Antroponimia se llama la rama de la onomástica
que estudia los nombres y los apellidos de las personas. Los seres humanos utilizamos el recurso de
poner a los hijos una marca identitaria
que los diferencie de los demás. El modo como alguien decide que sea nombrado
un descendiente es responsabilidad de ambos progenitores, de uno de ellos o de
quienes, por alguna razón, ocupen su lugar. Con el apellido no hay escapatoria
posible: nadie seleccionará cuál asignar; viene dado por la filiación del
padre, la madre , o ambos; o por quien(es) declare(n) serlo. Al contrario, si no estuviéramos conformes con el nombre que nos correspondió,
existe en algunos países la posibilidad
legal de cambiárnoslo. Sin embargo, aunque se dan casos, no es usual que una
vez que llegamos a la mayoría de edad, tomemos la decisión de sustituirlo. A veces, por diversos motivos, buscamos que
pase inadvertido para el común de la gente, sea a través de lo que se llama un
hipocorístico (nombre o apodo cariñoso), sea mediante alguna otra
estratagema con la que logremos que nos llamen de otra manera. Por esa vía, Emerenciana
pasa a ser Mere; Petronila, Petra;
Anastasio, Tacho o Desiderio, Yeyo. No obstante, en la mayoría de los casos, el
nombre se queda con quien lo ha recibido; será compañero inseparable para el
resto de la vida.
Que se sepa, nadie nomina de mala fe a un hijo
o hija; siempre hay detrás una intención que se supone buena de parte de quien lo
ha seleccionado. Así, desde que comenzamos a tener razón de ser, lo acogemos; nos sumergimos tanto en su
contenido que terminamos asumiéndolo como parte de lo que somos. Va en los
documentos con los que se nos identifica; nos acompaña a todas partes. Nos gusta escucharlo cuando otros lo invocan; nos
agrada que lo pronuncien cuando se dirigen a nosotros. A pocas personas les satisfaría
que, en medio de una charla, las aludan como "este" o
"esta". Habrá muchos otros que se llamen igual que yo —eso es verdad—,
pero el o los nombres y la asociación con lo que somos termina(n)

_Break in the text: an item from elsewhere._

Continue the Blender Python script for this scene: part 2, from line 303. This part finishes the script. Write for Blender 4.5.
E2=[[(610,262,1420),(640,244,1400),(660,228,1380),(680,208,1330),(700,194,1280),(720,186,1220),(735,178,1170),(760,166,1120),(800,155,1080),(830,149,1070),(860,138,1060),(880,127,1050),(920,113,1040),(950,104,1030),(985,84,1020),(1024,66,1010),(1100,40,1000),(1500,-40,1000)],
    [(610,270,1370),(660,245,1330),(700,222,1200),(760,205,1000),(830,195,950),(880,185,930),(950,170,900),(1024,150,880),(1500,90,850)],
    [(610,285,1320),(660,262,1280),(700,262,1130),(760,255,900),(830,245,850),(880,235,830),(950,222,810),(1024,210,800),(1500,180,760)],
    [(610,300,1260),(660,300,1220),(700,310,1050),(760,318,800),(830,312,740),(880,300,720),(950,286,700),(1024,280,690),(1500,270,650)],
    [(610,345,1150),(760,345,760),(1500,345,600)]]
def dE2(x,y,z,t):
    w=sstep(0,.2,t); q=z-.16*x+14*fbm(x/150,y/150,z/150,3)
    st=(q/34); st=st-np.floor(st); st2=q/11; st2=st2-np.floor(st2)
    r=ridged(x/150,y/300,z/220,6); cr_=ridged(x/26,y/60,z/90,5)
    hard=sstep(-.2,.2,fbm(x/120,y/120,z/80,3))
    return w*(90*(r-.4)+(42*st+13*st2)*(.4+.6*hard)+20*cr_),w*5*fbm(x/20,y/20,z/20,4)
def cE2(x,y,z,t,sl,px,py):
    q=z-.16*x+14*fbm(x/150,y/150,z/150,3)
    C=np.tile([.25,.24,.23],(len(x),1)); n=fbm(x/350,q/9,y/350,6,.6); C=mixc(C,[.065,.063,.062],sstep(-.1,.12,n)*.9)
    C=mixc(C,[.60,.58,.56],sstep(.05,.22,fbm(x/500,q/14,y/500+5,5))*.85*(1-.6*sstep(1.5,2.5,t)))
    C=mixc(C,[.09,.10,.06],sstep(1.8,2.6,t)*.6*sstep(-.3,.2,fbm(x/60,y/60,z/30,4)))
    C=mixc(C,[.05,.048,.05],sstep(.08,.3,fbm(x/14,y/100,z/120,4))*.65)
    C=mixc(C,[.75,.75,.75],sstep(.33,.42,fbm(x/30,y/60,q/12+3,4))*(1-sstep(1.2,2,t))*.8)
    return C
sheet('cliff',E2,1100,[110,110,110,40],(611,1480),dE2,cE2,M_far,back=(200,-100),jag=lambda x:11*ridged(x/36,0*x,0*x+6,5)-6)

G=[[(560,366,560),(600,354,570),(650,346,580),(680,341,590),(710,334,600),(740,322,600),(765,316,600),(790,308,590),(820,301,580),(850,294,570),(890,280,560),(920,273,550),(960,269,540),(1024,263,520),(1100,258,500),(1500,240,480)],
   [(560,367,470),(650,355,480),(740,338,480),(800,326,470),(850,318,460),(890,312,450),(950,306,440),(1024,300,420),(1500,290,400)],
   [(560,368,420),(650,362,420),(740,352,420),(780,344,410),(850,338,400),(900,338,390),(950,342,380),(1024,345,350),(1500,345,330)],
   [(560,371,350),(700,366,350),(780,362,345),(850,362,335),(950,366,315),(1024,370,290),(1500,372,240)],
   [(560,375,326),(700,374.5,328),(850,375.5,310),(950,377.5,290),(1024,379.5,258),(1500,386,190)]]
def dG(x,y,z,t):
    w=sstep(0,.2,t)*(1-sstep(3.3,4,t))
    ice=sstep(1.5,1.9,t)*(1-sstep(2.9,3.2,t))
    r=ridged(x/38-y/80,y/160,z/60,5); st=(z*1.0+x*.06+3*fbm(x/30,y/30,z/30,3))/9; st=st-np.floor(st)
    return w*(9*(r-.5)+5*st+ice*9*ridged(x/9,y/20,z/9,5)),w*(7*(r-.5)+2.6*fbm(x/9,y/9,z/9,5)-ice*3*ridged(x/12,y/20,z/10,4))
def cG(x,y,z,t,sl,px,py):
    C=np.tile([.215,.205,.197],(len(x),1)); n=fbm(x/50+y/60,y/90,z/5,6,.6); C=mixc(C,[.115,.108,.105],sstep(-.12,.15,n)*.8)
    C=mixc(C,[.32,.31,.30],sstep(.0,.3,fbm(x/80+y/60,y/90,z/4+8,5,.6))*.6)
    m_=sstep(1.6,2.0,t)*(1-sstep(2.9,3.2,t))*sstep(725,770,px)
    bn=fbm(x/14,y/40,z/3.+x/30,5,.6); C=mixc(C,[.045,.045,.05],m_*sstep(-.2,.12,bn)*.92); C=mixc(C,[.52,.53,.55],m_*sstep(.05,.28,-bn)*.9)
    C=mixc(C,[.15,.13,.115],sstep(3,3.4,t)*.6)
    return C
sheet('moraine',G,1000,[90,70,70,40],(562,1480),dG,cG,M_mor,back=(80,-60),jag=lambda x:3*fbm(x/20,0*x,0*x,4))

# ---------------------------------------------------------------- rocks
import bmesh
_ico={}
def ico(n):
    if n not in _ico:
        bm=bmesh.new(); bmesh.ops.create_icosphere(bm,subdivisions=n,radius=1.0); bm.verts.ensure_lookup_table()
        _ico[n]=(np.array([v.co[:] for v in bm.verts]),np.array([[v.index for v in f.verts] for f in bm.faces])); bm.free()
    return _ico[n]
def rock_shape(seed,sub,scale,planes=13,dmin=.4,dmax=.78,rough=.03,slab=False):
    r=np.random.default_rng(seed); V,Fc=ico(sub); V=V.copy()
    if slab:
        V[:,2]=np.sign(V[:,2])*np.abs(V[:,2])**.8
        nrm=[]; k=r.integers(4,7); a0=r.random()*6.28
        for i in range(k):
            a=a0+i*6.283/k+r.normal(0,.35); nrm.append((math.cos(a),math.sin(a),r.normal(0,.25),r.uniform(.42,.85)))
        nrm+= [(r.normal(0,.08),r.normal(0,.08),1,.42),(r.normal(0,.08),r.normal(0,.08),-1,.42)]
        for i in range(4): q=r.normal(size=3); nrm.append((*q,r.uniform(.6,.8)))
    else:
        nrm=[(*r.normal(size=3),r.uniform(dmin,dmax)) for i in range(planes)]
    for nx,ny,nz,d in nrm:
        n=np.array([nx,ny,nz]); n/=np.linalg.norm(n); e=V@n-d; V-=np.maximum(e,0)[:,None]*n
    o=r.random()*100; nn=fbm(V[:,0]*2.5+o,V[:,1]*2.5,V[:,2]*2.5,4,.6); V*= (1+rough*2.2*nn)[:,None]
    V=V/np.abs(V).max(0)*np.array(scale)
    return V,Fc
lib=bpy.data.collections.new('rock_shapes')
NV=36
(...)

volviéndose un todo indivisible, una entidad única cuya extinción solo se da
con la muerte. También caemos a
veces en la tentación de garantizar su permanencia más allá del propio ciclo
vital; asignándolo a nuestros hijos o nietos (si los padres lo permiten, por
supuesto), o celebrando que alguien más lo use para algún descendiente. Este
principio está basado en la necesidad ancestral de hacer que permanezca lo que
un especialista en publicidad llamaría la "marca de fábrica" familiar.
Como no tenemos la culpa de llamarnos como nos
llamamos, tampoco tiene que ver eso con la manera en que pensamos ni con el
espacio o los espacios en los que habremos de habitar, trabajar o tener
momentos de esparcimiento. El hecho de que, durante el acto de presentación
ante las autoridades civiles, se decida que de ese momento en adelante
llevaremos el apelativo de Alejandra, Wuilly, Plutarco o Percusia poco tendrá
que ver con la cosmovisión que posteriormente
nos formemos para explicar(nos) nuestro modo de ver el mundo y la forma en que
consideramos debe organizarse la sociedad. Eso
de que si el nombre de una persona es Yunáiker
o Gensimis estará condenada de por vida
a formar parte de los estratos menos favorecidos no pasa de ser una simpleza
generada por la ignorancia sobre lo que
significa la genealogía. Lo mismo aplicaría si alguien opinase que, por
llevar nombres anglófilos como Máikel, Richard
o Jacqueline, sus portadores nacieron marcados para coincidir con quienes
asumen la supuesta derecha como línea ideológica. Tampoco Lenín, Estalin o
Kruskaia garantizan futuras posturas de izquierda radical.